そして父さんが慌てて戻ってきて母さんに何かを伝えると、また家から出て行った。
その直後、急遽俺は母親の運転する車で母親の実家に移動し、そこで数日を過ごした。

 さて、ここからは全部伝聞だが、どうやらその時隣の部屋では大変なことが起きてたみたいだった。
というのも、管理人さんと父さんが部屋の合鍵を使って中に入ると、そのAが首を括って死んでいたのだ。
 それだけならまぁ普通の自殺事件で終わっていたのだが、Aが首を吊っていた部屋がこれまたかなり異常だったらしい。
 まず、部屋の天井から何十本も首吊り用の縄が釣り下がっていた。
ご丁寧に天井にフックを打ち込んでの本格的なやつで、Aはそのうちの1本を使って自殺していた。
 そして第二に、大量の男の子の写真が部屋から見つかった。
隠し撮りしたのか、ほとんどがブレてたり影に隠れてたりではあるけど、それが大量に見つかった。
 当然その中には俺の写真も含まれていて、Aは俺の写真を握り締めながら死んで行ったらしい。
それは俺の写真だけがAの足元に落ちていたからだ。
 最後にコレが一番衝撃的だったのだが、その部屋にはおばさんからのAへの置手紙が見つかった。
内容は、

“ 辛くなったらこれ(縄)を使いなさい。
お友達と一緒にいきたい時は予備のを使いなさい。
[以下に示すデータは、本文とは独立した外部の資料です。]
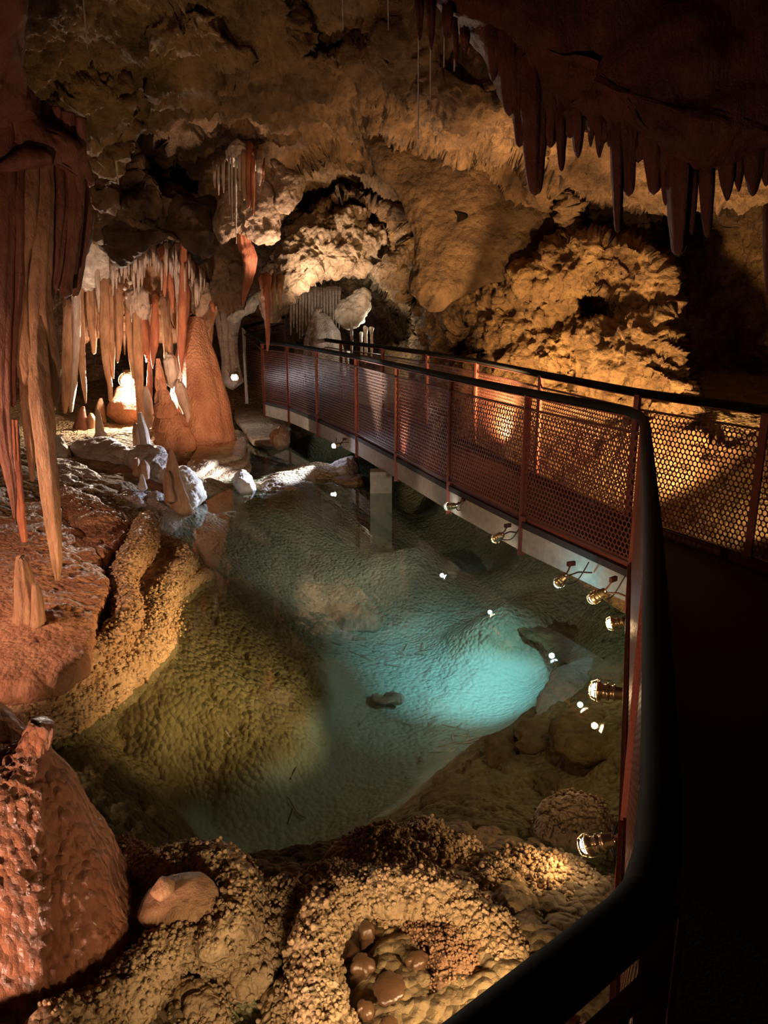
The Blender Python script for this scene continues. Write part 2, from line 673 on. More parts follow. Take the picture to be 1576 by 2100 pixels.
M['brass'] = flat_mat('brass_lamp', (.55, .42, .24), .3, .9, bump=.05)
M['cable'] = flat_mat('cable', (.04, .035, .03), .6)
M['lens_warm'] = flat_mat('lamp_glass_warm', (1, .8, .6), .2, emit=(1.0, .80, .52), es=40)
M['lens_cool'] = flat_mat('lamp_glass_cool', (.8, .9, 1), .2, emit=(.70, .86, 1.0), es=34)

# water: clear surface that mirrors at low angles, faint blue-green body
wm = bpy.data.materials.new('pool_water')
wm.use_nodes = True
nt = wm.node_tree
nt.nodes.remove(nt.nodes['Principled BSDF'])
out = nt.nodes['Material Output']
geo = nd(nt, 'ShaderNodeNewGeometry')
dt = nd(nt, 'ShaderNodeVectorMath', operation='DOT_PRODUCT')
nt.links.new(geo.outputs['Incoming'], dt.inputs[0])
nt.links.new(geo.outputs['Normal'], dt.inputs[1])


def mth(op, x, y=None):
    n = nd(nt, 'ShaderNodeMath', operation=op)
    for i, q in enumerate((x, y)):
        if q is None: continue
        if isinstance(q, (int, float)): n.inputs[i].default_value = q
        else: nt.links.new(q, n.inputs[i])
    return n.outputs[0]


# Schlick reflectance, alike from above and below
fr_out = mth('ADD', mth('MULTIPLY', mth('POWER', mth('SUBTRACT', 1.0, mth('ABSOLUTE', dt.outputs['Value'])), 5.0), .98), .02)
tr = nd(nt, 'ShaderNodeBsdfTransparent')
tr.inputs[0].default_value = (.76, .88, .83, 1)
gl = nd(nt, 'ShaderNodeBsdfGlossy')
gl.inputs['Roughness'].default_value = .0
mx = nd(nt, 'ShaderNodeMixShader')
nt.links.new(fr_out, mx.inputs[0])
nt.links.new(tr.outputs[0], mx.inputs[1])
nt.links.new(gl.outputs[0], mx.inputs[2])
nt.links.new(mx.outputs[0], out.inputs['Surface'])
M['water'] = wm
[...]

”

的なことだとか。
まぁ流石に細かい部分までは知らないが、成人したときに父が聞かせてくれたものは以上である。
 あの時Aは俺に何をしようとして腕を引っ張ったのかはわからない。
もしかしたら友人と楽しそうに話してる俺を見て、寂しくなって話がしたくて腕を引いたのかもしれないし、そしたら或いはAも自殺することはなかったのかもしれない。
でも仮に一緒に逝きたくて、俺をぶら下げるために引き摺りこもうとしていたのかと考えると怖くてたまらない。